Aim ▸ From the line with "were 1920x1277 pixels." to the line with "F), M_GROUND), kind='structure')", both lines included, set down exactly those lines, please, and no others.

#### Recorded information

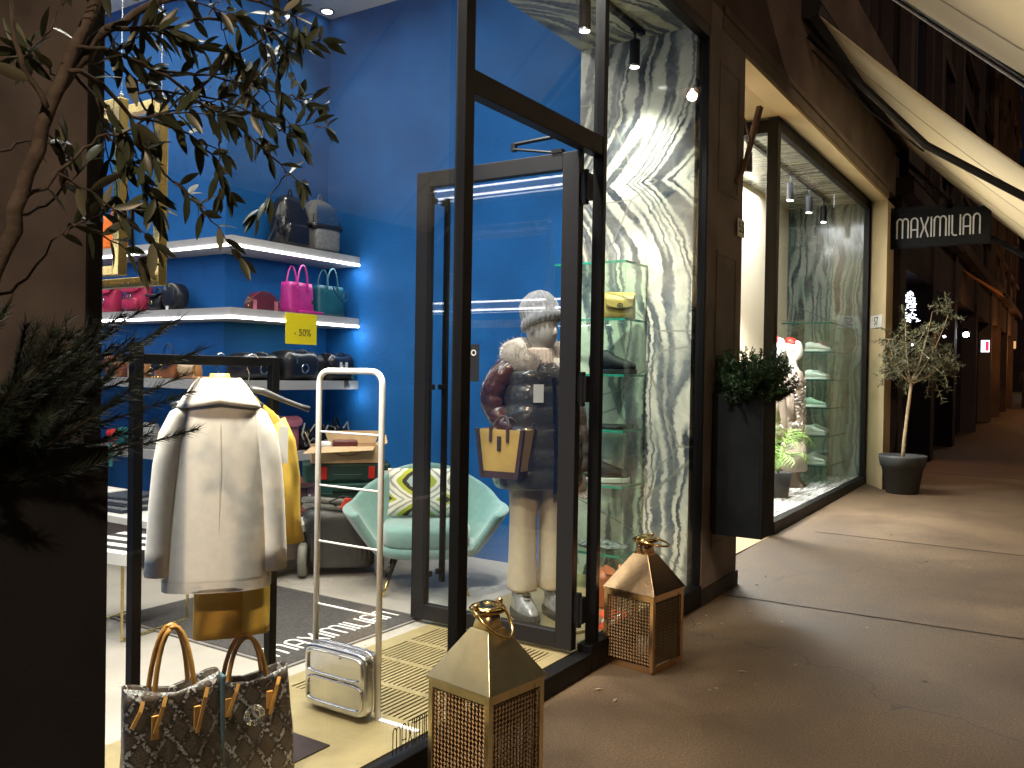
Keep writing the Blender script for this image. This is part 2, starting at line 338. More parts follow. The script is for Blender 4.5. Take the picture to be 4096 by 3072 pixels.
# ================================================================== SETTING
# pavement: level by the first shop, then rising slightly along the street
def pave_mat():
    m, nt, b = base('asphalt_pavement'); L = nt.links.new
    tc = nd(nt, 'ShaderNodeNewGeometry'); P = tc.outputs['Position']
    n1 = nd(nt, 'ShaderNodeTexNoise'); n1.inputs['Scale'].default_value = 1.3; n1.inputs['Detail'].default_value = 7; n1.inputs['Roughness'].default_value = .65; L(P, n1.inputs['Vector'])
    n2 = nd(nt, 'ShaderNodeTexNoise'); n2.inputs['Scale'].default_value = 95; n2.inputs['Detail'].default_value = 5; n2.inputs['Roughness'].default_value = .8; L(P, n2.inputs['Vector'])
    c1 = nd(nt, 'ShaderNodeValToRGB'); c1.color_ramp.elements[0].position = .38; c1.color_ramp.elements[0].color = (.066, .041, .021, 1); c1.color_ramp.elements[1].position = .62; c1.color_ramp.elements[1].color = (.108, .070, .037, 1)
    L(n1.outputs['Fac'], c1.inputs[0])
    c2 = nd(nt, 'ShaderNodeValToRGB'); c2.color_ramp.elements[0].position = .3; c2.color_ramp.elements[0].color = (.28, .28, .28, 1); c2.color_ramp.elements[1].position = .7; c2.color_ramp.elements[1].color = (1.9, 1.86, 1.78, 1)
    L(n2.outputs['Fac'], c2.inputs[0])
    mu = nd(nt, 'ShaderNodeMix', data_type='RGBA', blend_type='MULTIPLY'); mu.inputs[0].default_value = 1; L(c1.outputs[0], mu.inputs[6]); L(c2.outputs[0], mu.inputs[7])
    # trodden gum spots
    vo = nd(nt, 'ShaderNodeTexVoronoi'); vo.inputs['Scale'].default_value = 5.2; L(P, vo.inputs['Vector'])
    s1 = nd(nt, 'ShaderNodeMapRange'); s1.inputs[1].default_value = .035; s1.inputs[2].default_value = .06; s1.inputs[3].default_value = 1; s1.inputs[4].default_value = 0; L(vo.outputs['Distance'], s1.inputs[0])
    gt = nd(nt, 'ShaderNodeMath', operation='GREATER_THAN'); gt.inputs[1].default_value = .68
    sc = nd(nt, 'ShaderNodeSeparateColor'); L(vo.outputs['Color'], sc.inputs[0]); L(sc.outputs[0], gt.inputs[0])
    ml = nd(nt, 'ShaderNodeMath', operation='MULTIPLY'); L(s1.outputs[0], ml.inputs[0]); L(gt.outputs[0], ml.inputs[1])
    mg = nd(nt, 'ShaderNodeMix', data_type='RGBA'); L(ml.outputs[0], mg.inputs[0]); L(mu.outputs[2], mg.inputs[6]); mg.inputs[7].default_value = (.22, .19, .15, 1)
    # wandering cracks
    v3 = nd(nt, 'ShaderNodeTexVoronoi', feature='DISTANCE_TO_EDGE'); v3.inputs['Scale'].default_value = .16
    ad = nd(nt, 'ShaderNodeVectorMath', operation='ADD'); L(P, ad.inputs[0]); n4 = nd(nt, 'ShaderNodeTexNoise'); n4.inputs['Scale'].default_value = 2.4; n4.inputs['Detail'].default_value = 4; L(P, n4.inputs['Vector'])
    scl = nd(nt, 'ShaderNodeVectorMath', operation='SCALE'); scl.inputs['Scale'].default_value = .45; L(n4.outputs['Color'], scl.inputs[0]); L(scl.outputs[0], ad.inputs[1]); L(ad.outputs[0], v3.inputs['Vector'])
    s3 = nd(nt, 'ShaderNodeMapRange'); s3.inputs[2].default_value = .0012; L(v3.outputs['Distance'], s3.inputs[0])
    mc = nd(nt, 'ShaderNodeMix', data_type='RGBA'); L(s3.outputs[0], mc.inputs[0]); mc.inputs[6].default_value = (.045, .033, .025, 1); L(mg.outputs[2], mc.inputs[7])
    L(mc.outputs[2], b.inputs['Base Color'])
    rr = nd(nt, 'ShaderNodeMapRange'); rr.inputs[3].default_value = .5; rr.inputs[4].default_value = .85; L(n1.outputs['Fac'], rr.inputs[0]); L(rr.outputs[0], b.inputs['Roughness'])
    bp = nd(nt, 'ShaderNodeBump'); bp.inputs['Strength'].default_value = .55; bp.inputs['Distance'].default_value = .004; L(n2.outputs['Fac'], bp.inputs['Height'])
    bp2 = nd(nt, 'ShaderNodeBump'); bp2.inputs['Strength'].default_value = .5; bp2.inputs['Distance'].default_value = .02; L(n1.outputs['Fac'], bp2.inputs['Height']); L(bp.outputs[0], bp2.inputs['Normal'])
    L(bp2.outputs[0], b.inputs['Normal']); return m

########
#### Recorded information

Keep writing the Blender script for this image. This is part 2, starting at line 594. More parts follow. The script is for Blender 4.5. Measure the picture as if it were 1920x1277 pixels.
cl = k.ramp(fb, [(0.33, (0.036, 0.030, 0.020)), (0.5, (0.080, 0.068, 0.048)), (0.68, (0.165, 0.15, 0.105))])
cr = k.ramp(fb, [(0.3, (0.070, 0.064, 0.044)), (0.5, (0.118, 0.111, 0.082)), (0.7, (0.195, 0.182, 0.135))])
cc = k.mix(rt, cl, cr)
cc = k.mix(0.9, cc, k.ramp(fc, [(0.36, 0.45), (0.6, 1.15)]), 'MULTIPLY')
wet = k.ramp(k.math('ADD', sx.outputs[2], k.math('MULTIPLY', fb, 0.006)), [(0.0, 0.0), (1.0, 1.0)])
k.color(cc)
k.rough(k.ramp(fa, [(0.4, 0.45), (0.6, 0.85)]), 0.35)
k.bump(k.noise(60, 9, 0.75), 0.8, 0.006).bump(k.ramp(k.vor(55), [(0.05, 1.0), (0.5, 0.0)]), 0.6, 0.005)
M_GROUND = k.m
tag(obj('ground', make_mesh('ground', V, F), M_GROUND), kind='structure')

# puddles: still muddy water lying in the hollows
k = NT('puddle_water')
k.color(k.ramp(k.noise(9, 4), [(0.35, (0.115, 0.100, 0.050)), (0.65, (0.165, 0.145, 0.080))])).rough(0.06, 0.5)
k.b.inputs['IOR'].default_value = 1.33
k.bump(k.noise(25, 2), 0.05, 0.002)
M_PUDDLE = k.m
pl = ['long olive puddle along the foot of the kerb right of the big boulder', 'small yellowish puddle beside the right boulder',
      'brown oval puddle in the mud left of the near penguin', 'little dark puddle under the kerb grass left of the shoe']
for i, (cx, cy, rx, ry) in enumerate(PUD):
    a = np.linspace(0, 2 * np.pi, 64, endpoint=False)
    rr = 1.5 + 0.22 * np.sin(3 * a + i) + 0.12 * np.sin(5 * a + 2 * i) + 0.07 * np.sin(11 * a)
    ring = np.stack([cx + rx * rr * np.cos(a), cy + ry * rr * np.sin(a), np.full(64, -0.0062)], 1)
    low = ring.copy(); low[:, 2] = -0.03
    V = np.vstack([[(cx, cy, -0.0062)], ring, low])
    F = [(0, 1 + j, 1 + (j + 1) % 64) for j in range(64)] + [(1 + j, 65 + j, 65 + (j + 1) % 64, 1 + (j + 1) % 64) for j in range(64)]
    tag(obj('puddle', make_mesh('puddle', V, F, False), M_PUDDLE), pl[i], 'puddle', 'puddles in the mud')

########

Correct result ▸
Keep writing the Blender script for this image. This is part 2, starting at line 594. More parts follow. The script is for Blender 4.5. Measure the picture as if it were 1920x1277 pixels.
cl = k.ramp(fb, [(0.33, (0.036, 0.030, 0.020)), (0.5, (0.080, 0.068, 0.048)), (0.68, (0.165, 0.15, 0.105))])
cr = k.ramp(fb, [(0.3, (0.070, 0.064, 0.044)), (0.5, (0.118, 0.111, 0.082)), (0.7, (0.195, 0.182, 0.135))])
cc = k.mix(rt, cl, cr)
cc = k.mix(0.9, cc, k.ramp(fc, [(0.36, 0.45), (0.6, 1.15)]), 'MULTIPLY')
wet = k.ramp(k.math('ADD', sx.outputs[2], k.math('MULTIPLY', fb, 0.006)), [(0.0, 0.0), (1.0, 1.0)])
k.color(cc)
k.rough(k.ramp(fa, [(0.4, 0.45), (0.6, 0.85)]), 0.35)
k.bump(k.noise(60, 9, 0.75), 0.8, 0.006).bump(k.ramp(k.vor(55), [(0.05, 1.0), (0.5, 0.0)]), 0.6, 0.005)
M_GROUND = k.m
tag(obj('ground', make_mesh('ground', V, F), M_GROUND), kind='structure')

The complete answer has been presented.